> [YOUR TASK]: Reproduce, please, only the lines from the first line below to the line containing "RND = random.Random(4)", inclusive.

> [RAW DATA]:
______________________________
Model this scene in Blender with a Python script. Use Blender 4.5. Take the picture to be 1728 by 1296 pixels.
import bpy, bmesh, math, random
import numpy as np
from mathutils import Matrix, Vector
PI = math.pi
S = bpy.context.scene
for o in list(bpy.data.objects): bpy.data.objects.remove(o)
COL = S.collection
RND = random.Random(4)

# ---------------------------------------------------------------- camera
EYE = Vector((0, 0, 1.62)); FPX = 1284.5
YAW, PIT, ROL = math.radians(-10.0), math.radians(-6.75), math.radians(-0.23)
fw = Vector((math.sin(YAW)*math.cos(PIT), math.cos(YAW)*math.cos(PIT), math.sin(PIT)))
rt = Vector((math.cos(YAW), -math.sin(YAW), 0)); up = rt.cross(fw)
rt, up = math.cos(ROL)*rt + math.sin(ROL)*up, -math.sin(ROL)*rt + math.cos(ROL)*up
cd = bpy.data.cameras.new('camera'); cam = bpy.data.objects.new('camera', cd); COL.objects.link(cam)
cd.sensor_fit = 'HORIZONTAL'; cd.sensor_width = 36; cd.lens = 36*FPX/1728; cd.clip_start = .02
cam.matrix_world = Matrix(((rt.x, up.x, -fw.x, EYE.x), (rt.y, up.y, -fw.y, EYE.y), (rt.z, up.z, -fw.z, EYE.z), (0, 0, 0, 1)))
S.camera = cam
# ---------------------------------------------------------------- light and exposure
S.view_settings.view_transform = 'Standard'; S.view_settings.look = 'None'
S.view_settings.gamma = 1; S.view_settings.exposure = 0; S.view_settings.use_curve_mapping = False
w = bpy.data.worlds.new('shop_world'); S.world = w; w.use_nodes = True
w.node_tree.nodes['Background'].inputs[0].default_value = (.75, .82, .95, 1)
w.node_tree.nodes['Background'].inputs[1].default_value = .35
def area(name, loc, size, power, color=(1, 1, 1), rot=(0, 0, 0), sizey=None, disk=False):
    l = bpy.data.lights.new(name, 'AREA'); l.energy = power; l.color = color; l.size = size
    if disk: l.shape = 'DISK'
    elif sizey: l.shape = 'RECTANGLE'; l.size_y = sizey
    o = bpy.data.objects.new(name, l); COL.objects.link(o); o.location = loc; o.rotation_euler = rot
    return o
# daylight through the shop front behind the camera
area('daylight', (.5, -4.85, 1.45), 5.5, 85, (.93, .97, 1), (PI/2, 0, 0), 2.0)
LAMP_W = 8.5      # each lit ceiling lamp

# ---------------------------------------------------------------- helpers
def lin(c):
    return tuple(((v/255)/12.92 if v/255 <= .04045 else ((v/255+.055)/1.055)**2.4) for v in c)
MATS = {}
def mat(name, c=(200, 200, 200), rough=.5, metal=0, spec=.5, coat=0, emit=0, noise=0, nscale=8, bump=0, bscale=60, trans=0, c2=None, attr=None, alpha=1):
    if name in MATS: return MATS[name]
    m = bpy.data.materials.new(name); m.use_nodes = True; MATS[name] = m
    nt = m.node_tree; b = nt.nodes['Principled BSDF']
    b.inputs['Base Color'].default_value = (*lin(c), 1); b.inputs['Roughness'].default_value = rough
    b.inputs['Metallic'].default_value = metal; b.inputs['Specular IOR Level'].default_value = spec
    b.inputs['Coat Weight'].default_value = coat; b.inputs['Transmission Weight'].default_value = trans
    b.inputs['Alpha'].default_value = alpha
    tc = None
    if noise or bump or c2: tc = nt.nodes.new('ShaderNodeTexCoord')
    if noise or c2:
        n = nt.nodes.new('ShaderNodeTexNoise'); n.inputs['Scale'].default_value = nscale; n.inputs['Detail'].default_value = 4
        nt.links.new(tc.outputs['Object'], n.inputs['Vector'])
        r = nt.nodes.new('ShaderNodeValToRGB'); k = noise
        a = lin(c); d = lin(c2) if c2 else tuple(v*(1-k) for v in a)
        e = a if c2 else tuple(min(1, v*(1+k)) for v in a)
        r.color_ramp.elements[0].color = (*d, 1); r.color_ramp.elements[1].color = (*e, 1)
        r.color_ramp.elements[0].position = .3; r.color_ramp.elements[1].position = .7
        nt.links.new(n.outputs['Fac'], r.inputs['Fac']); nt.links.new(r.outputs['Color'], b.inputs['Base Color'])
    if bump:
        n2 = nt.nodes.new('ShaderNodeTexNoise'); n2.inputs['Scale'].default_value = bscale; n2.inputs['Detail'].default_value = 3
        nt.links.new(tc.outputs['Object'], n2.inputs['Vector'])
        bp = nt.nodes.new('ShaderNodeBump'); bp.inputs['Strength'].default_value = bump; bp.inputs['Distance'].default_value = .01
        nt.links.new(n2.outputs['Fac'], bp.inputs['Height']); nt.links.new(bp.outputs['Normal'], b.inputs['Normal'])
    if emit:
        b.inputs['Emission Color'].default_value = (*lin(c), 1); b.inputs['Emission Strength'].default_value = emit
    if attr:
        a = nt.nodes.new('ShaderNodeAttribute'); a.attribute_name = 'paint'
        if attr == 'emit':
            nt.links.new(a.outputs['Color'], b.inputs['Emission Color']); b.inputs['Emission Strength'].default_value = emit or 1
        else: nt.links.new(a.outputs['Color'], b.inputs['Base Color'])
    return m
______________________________
> [THE RESULT]:
Model this scene in Blender with a Python script. Use Blender 4.5. Take the picture to be 1728 by 1296 pixels.
import bpy, bmesh, math, random
import numpy as np
from mathutils import Matrix, Vector
PI = math.pi
S = bpy.context.scene
for o in list(bpy.data.objects): bpy.data.objects.remove(o)
COL = S.collection
RND = random.Random(4)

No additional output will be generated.